On an 80-yard opening march, quarterback Jeff Law converted a third-down-and-23 with a 23-yard pass to Nathan Nigolian. Law himself would finish the drive with a four-yard run, and Nigolian’s two-point completion made it 8-0.
When Derek Belvito fumbled near midfield late in the first quarter and Kevin Wilson pounced on it, Westhill took full advantage. Law broke loose again, this time on a 46-yard run, to set up Tyler Nigolian’s eight-yard TD run and a two-point pass to Ross.
Trailing 16-0, Marcellus nearly fell out of it, only to make a key fourth-down stop deep in its own territory early in the second quarter.
Fiacchi then led a 75-yard drive, the key play a 23-yard pass to Chaz Hayes (who made a one-handed cach) on fourth-and-11. Fiacchi sneaked the final yard for the TD, then found Hayes for two points to cut the deficit to 16-8, where it stayed until halftime.
This close margin, said Tyler Nigolian, didn’t worry the Warriors too much.
“We kept saying it’s 0-0,” he said. “Then we came out and blasted them.”
It was Nathan Nigolian making the game’s biggest play early in the fourth quarter. As part of a 91-yard march, Nigolian made a one-handed catch of Law’s deep pass, going 42 yards, and he later caught Law’s five-yard scoring pass to make it 23-8.
Though rather quiet on the offensive side, Ross did a terrific job covering Marcellus’ top receiver, Dan Rudy, throughout the night, and waited until late in the third quarter to provide a decisive blow.
Lined up a quarterback at the Mustangs’ 26 with Law briefly sidelined, Ross took the snap, scrambled around, then threw a perfect spiral to Nathan Nigolian, who found the end zone to build the margin to 30-8.

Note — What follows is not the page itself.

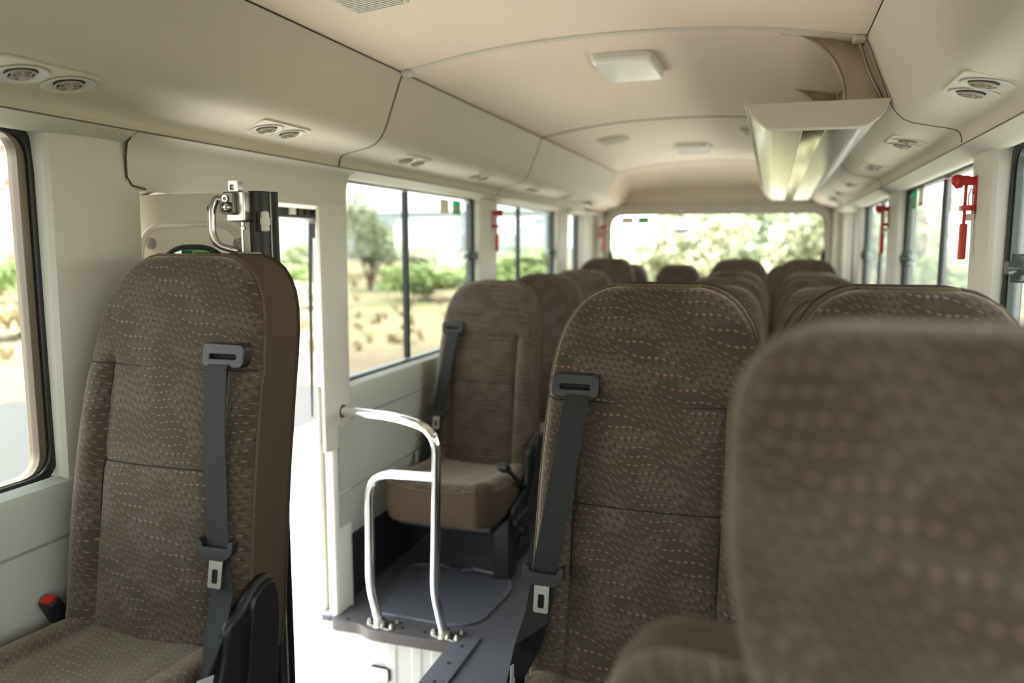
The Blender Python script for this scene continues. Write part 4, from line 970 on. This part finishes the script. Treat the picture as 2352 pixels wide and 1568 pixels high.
# emergency hammers
def hammer(x, y, z, yaw, label):
    o = empty('emergency_hammer', (x, y, z), yaw)        # local: +y out of the wall, x along
    mb = MB(); mb.box((-0.016, 0.0, -0.098), (0.016, 0.006, 0.0)); holder = mb.build('holder', M['red'], o, bevel=0.002)
    mb = MB(); mb.prism(roundpoly([(-0.014, 0.0), (0.014, 0.0), (0.014, -0.022), (-0.014, -0.022)], 0.004, 3), lambda p, q, h: (p, h, q - 0.002), 0.004, 0.040); mb.lathe((0, 0.034, -0.014), (0, 1, 0), [(0.017, 0), (0.019, 0.012), (0.010, 0.020)], 16); mb.build('head_clip', M['red'], holder)
    mb = MB(); mb.box((-0.018, 0.004, -0.090), (0.018, 0.034, -0.076)); mb.build('handle_clip', M['red'], holder, bevel=0.002)
    mb = MB(); mb.lathe((0, 0.014, -0.010), (0, 1, 0), [(0.009, 0), (0.012, 0.006), (0.012, 0.022), (0.016, 0.030), (0.012, 0.042), (0.003, 0.046)], 16); head = mb.build('hammer_head', M['red'], o)
    mb = MB(); mb.lathe((0, 0.024, -0.125), (0, 0, 1), [(0.004, 0), (0.004, 0.112)], 10); mb.build('shaft', M['red'], o)
    mb = MB(); mb.prism(rrect(0, 0.024, 0.020, 0.018, 0.007, 4), lambda p, q, h: (p, q, h), -0.218, -0.124); mb.build('grip', M['orange_red'], o, bevel=0.004)
    mb = MB(); mb.box((-0.013, 0.006, -0.116), (0.013, 0.020, -0.098)); mb.build('label', M['pale'], o)
    mb = MB(); mb.tube(smooth_path([(0.004, 0.010, -0.03), (0.010, 0.016, -0.055), (0.006, 0.012, -0.08)], 0.01), 0.0016, 6); mb.build('tether', M['red'], o)
    mb = MB(); mb.lathe((0, 0.006, -0.040), (0, 1, 0), [(0.006, 0), (0.006, 0.003), (0.003, 0.004)], 12); mb.build('screw', M['steel'], o)
    o.scale = (0.92, 0.92, 0.92); return tag(o, label, 'hammer', 'red emergency hammers')
hammer(0.462, 2.165, 1.405, PI / 2, 'large red emergency hammer on the pillar beside the window seat')
hammer(0.462, 3.66, 1.402, PI / 2, 'smaller looking red emergency hammer on the second pillar along the window seats')
hammer(-1.323, 3.66, 1.408, -PI / 2, 'red emergency hammer on the pillar after the window by the chrome rail')
hammer(-1.272, 5.975, 1.385, -PI / 2, 'red emergency hammer on the rear corner beside the back window')

# ------------------------------------------------------------------ outside
GZ = -0.75
def ground_mat():
    m, nt, b = new_mat('roadside_ground'); g = G(nt)
    tc = nt.nodes.new('ShaderNodeTexCoord'); sx_ = nt.nodes.new('ShaderNodeSeparateXYZ'); nt.links.new(tc.outputs['Object'], sx_.inputs[0])
    d = g.lin2(sx_.outputs[0], -0.6, sx_.outputs[1], 0.8)
    n1 = g.noise(tc.outputs['Object'], 0.35, 4); n2 = g.noise(tc.outputs['Object'], 1.6, 4); n3 = g.noise(tc.outputs['Object'], 40, 2)
    dd = g.add(d, g.mul(g.sub(n2, 0.5), 1.2))
    bounce_ground = g.mixc(n3, lin((206, 202, 190)), lin((222, 217, 206)))  # pale ground beside the bus, added to bounce light up to the ceiling
    asphalt = g.mixc(n3, lin((60, 59, 57)), lin((68, 67, 64)))
    sand = g.mixc(n2, lin((112, 101, 80)), lin((94, 82, 60)))
    dry = g.mixc(g.smooth(n1, 0.42, 0.62), lin((132, 120, 90)), lin((104, 106, 68)))
    near = g.m('MAXIMUM', g.sub(1.0, g.smooth(sx_.outputs[1], 0.2, 1.6)), g.smooth(g.add(g.m('ABSOLUTE', g.add(sx_.outputs[0], 0.43)), g.mul(n1, 0.6)), 4.3, 4.8))  # pale ground is cut off towards the front to keep that ceiling darker
    c0 = g.mixc(near, bounce_ground, asphalt)
    c1 = g.mixc(g.smooth(dd, 11.2, 11.6), c0, sand)
    c2 = g.mixc(g.smooth(dd, 13.0, 16.5), c1, dry)
    right = g.smooth(sx_.outputs[0], 6.5, 8.0)
    c3 = g.mixc(right, c2, g.mixc(n1, lin((128, 118, 88)), lin((106, 106, 72))))
    nt.links.new(c3, b.inputs['Base Color']); b.inputs['Roughness'].default_value = 0.95
    return m
mb = MB(); mb.add([(-300, -120, GZ), (300, -120, GZ), (300, 500, GZ), (-300, 500, GZ)], [(0, 1, 2, 3)])
struct(mb.build('ground', ground_mat(), smooth=0), 'asphalt verge and dry grassland outside the bus')

def leaf_mat(name, a, b_):
    m, nt, b = new_mat(name); g = G(nt); tc = nt.nodes.new('ShaderNodeTexCoord')
    nt.links.new(g.mixc(g.noise(tc.outputs['Object'], 1.6, 3), lin(a), lin(b_)), b.inputs['Base Color']); b.inputs['Roughness'].default_value = 0.7
    return m
LM = {'green': leaf_mat('leaf_green', (116, 130, 94), (150, 158, 120)), 'olive': leaf_mat('leaf_olive', (142, 146, 110), (168, 168, 134)), 'lush': leaf_mat('leaf_lush', (104, 128, 66), (134, 150, 92)), 'dry': leaf_mat('leaf_dry', (146, 132, 98), (164, 150, 116))}
BARK = plain('bark', (96, 80, 62), 0.9)
def plant(name, x, y, w, h, mat_, label, cat, group, nleaf=1500, trunk=True, base=0.15, leaf=0.14, lobes=9):
    rnd = random.Random(hash((round(x, 2), round(y, 2))) & 0xffff)
    o = empty(name, (x, y, GZ))
    L = []
    for k in range(lobes):
        a = rnd.uniform(0, 2 * PI); r = w * 0.30 * math.sqrt(rnd.random()); zc_ = h * lerp(base + 0.16, 0.80, rnd.random())
        L.append((r * math.cos(a), r * math.sin(a), zc_, w * rnd.uniform(0.18, 0.30), h * rnd.uniform(0.14, 0.22)))
    mb = MB(); vs_ = []; fs = []
    for k in range(nleaf):
        cx, cy2, cz, rr, rh = L[k % lobes]
        d = Vector((rnd.gauss(0, 1), rnd.gauss(0, 1), rnd.gauss(0, 1))).normalized() * rnd.uniform(0.65, 1.05)
        p = Vector((cx + d.x * rr, cy2 + d.y * rr, cz + d.z * rh)); t = Vector((rnd.gauss(0, 1), rnd.gauss(0, 1), rnd.gauss(0, 0.8))).normalized(); q = t.orthogonal().normalized(); s_ = leaf * rnd.uniform(0.6, 1.3)
        i = len(vs_); vs_ += [p - t * s_, p + q * s_ * 0.45, p + t * s_, p - q * s_ * 0.45]; fs.append((i, i + 1, i + 2, i + 3))
    mb.add(vs_, fs); mb.build('foliage', LM[mat_], o, smooth=0, recalc=False)
    mb = MB()
    for cx, cy2, cz, rr, rh in L[:6]:
        mb.tube(smooth_path([(0, 0, -0.02), (cx * 0.2, cy2 * 0.2, h * base), (cx, cy2, cz)], 0.2, 4), [0.05 * h / 3] * 6 + [0.02], 7)
    mb.build('stems', BARK, o)
    return tag(o, label, cat, group)
T = 'trees outside the bus'; B_ = 'shrubs outside the bus'
plant('tree', -16.5, 30.0, 3.0, 4.2, 'green', 'rounded green tree standing alone in the divided window by the chrome rail', 'tree', T, 2600)
plant('tree', -13.4, 28.6, 1.6, 2.9, 'olive', 'paler olive tree beside the rounded green tree', 'tree', T, 1200)
plant('shrub', -19.6, 29.5, 2.6, 2.2, 'green', 'round green shrub seen through the open doorway', 'shrub', B_, 1500)
plant('shrub', -17.6, 25.6, 2.0, 1.3, 'lush', 'lower bright shrub in front of the doorway shrub', 'shrub', B_, 900)
plant('shrub', -12.0, 26.0, 4.2, 1.5, 'lush', 'broad bright green shrub low in the divided window', 'shrub', B_, 1800)
plant('shrub', -8.0, 22.6, 2.6, 1.4, 'lush', 'bright green shrub next to the broad one, nearer the pillar', 'shrub', B_, 1300)
plant('shrub', -13.6, 21.5, 2.6, 0.9, 'olive', 'low olive shrub in front of the broad bright shrub', 'shrub', B_, 900)
plant('shrub', -25.5, 19.5, 4.5, 1.6, 'lush', 'green shrub far beyond the front window', 'shrub', B_, 1500)
plant('shrub', -15.6, 12.6, 3.0, 0.8, 'dry', 'dry straw coloured shrub beyond the road in the front window', 'shrub', B_, 1200)
plant('shrub', -12.6, 40.0, 5.0, 2.0, 'lush', 'green shrub low in the middle door side window', 'shrub', B_, 1300, leaf=0.2)
plant('shrub', -7.4, 44.0, 4.0, 1.8, 'olive', 'olive shrub low in the second divided window', 'shrub', B_, 1000, leaf=0.2)
k = 0
for x, y, w, h, mt, lb in ((-2.3, 24.6, 3.4, 4.0, 'olive', 'pale leafy tree in the centre of the rear window'), (1.15, 25.0, 3.0, 4.2, 'olive', 'pale leafy tree next to the centre tree, behind the aisle seats'), (3.6, 29.5, 2.8, 3.4, 'green', 'greener tree at the window seat end of the rear window'),
                           (-0.6, 31.0, 4.0, 4.8, 'green', 'taller green tree behind the pale trees of the rear window'), (-3.6, 29.0, 1.6, 2.0, 'olive', 'lower pale tree at the edge of the rear window group')):
    plant('tree', x, y, w, h, mt, lb, 'tree', T, 2200)
plant('shrub', -9.2, 60.0, 2.6, 2.4, 'green', 'distant small green bush left in the rear window', 'shrub', B_, 700, leaf=0.25)
plant('shrub', 5.6, 30.0, 3.6, 1.8, 'lush', 'green shrub beyond the window with the front red hammer', 'shrub', B_, 1200)
plant('shrub', 8.8, 38.0, 3.6, 1.6, 'olive', 'olive shrub beyond the hammer window, further out', 'shrub', B_, 1000)
plant('tree', 10.6, 52.0, 3.6, 4.4, 'olive', 'pale slender tree beyond the second hammer window', 'tree', T, 1400)
plant('tree', 6.6, 40.0, 2.4, 4.6, 'olive', 'pale tree seen through the far narrow windows', 'tree', T, 1300)
SPOTS = [(o.location.x, o.location.y) for o in bpy.data.objects if o.get('category') in ('tree', 'shrub')]
# grass tufts over the verge
mb = MB(); rnd = random.Random(3); vs_ = []; fs = []
for k in range(2600):
    x = rnd.uniform(-34, 14); y = rnd.uniform(9, 46)
    if -0.6 * x + 0.8 * y < 14.5: continue
    if abs(x + 0.4) < 2 and y < 12: continue
    if any((x - a_) ** 2 + (y - b_) ** 2 < 6.5 for a_, b_ in SPOTS): continue
    hh = rnd.uniform(0.12, 0.36)
    for j in range(5):
        a = rnd.uniform(0, 2 * PI); dx_, dy_ = math.cos(a) * 0.08, math.sin(a) * 0.08; i = len(vs_); lx_, ly_ = rnd.uniform(-.2, .2), rnd.uniform(-.2, .2)
        vs_ += [(x - dx_, y - dy_, GZ), (x + dx_, y + dy_, GZ), (x + lx_, y + ly_, GZ + hh)]; fs.append((i, i + 1, i + 2))
mb.add(vs_, fs); tag(mb.build('dry_grass', LM['dry'], smooth=0, recalc=False), 'dry straw coloured grass over the roadside verge', 'grass', kind='stuff')
# distant buildings
def shed(x0, x1, y0, y1, h, col, label, bands=0):
    o = empty('warehouse', ((x0 + x1) / 2, (y0 + y1) / 2, GZ)); hx, hy = (x1 - x0) / 2, (y1 - y0) / 2
    mb = MB(); mb.box((-hx, -hy, 0), (hx, hy, h)); mb.build('walls', plain('shed_wall', col, 0.7), o)
    mb = MB(); mb.prism([(-hy - 0.4, h), (hy + 0.4, h), (0, h + 1.4)], lambda p, q, hh: (hh, p, q), -hx - 0.4, hx + 0.4); mb.build('roof', plain('shed_roof', (170, 176, 180), 0.5), o)
    for k in range(bands):
        mb = MB(); xx = -hx + (k + 0.5) * 2 * hx / bands; mb.box((xx - hx / bands * 0.5, -hy - 0.1, 0.0), (xx + hx / bands * 0.5, -hy, h * 0.55)); mb.build('shutter', plain('shutter', (140, 146, 152), 0.6), o)
    return tag(o, label, 'building')
shed(-62, -28, 92, 110, 6.2, (172, 184, 192), 'long pale blue grey warehouse far beyond the divided window', 5)
shed(-66, -56, 30, 40, 4.6, (196, 198, 196), 'pale shed far off in the front window', 2)
shed(10, 34, 96, 110, 3.2, (186, 182, 172), 'low pale building far beyond the hammer window', 3)
sg = empty('billboard', (-50.5, 33.0, GZ))
mb = MB(); mb.box((-3.4, -0.15, 1.2), (3.4, 0.15, 4.6)); mb.build('panel', plain('billboard_panel', (92, 70, 58), 0.6), sg)
mb = MB(); mb.box((-2.6, -0.2, 2.0), (-0.6, -0.15, 3.8)); mb.box((0.4, -0.2, 1.7), (2.8, -0.15, 3.0)); mb.build('print', plain('billboard_print', (196, 110, 52), 0.6), sg)
mb = MB(); mb.tube([(-2, 0, 0), (-2, 0, 1.2)], 0.12, 8); mb.build('post', M['steel'], sg)
mb = MB(); mb.tube([(2, 0, 0), (2, 0, 1.2)], 0.12, 8); mb.build('post', M['steel'], sg)
tag(sg, 'dark and orange billboard far off in the front window', 'billboard')
PY = plain('pylon_red', (206, 120, 96), 0.7)
for x, y, h, lb in ((-41.0, 31.5, 17.0, 'nearer faded red lattice pylon in the front window'), (-72.0, 58.0, 24.0, 'further faded red lattice pylon in the front window')):
    o = empty('lattice_pylon', (x, y, GZ)); mb = MB(); N = 9
    def pt(i, k): f = 1 - 0.8 * i / N; a = PI / 4 + k * PI / 2; return (1.9 * f * math.cos(a), 1.9 * f * math.sin(a), h * i / N)
    for i in range(N):
        for k in range(4):
            mb.tube([pt(i, k), pt(i + 1, k)], 0.09, 5); mb.tube([pt(i, k), pt(i + 1, (k + 1) % 4)], 0.05, 5); mb.tube([pt(i + 1, k), pt(i, (k + 1) % 4)], 0.05, 5)
    mb.build('mast', PY, o, recalc=False)
    mb = MB()
    for zz_ in (0.55, 0.78): mb.tube([(-5, 0, h * zz_), (0, 0, h * zz_ + 0.8), (5, 0, h * zz_)], 0.09, 5); mb.tube([(-5, 0, h * zz_), (5, 0, h * zz_)], 0.09, 5)
    mb.build('cross_arm', PY, o, recalc=False)
    tag(o, lb, 'pylon')
for lb, pts in (('low pale boundary wall far behind the rear window', [(-30, 70), (-4, 72)]), ('low grey boundary wall across the field beyond the hammer windows', [(5, 60), (60, 62)])):
    (xa, ya), (xb, yb) = pts; mb = MB(); mb.box((xa, ya, GZ), (xb, yb, GZ + 1.25)); tag(mb.build('boundary_wall', plain('boundary_render', (190, 186, 178), 0.8)), lb, 'wall')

Marcellus fought all the way to the end, getting fourth-quarter TD passes from Fiacchi to Rudy and Belvito. In between, though, Tyler Nigolian accounted for all the yards on a 51-yard drive, including the last nine yards for Westhill’s final TD with 3:40 left.
All told, Tyler Nigolian had 183 yards on 25 carries, while Law added 82 yards on just six carries to go with his 10-for-19 passing for 102 yards.
The Warriors advance to face Section IV champion Johnson City in next Saturday’s Class B regional final at Union-Endicott High School near Binghamton. Johnson City beat Maine-Endwell 17-14 in overtime for its sectional crown. Game time is 6 p.m. The winner gets Cheektowaga or Hornell in the Nov. 21 state semifinals at Marina Auto Stadium in Rochester.
Marcellus, meanwhile, finishes a 6-3 season and sees Fiacchi, the school’s all-time passing leader, depart. Rudy, Carey, Belvito, Zach Amidon, Steve Brissette, Jason Howard, John Howard, John Drapikowski and Niko Wagner all depart. Hayes, Ricky Alfreds, Jason Decker, Tyler Tomeny, Dave Breuer, Joe Felicia and Zach Wiley the key returning players in 2010.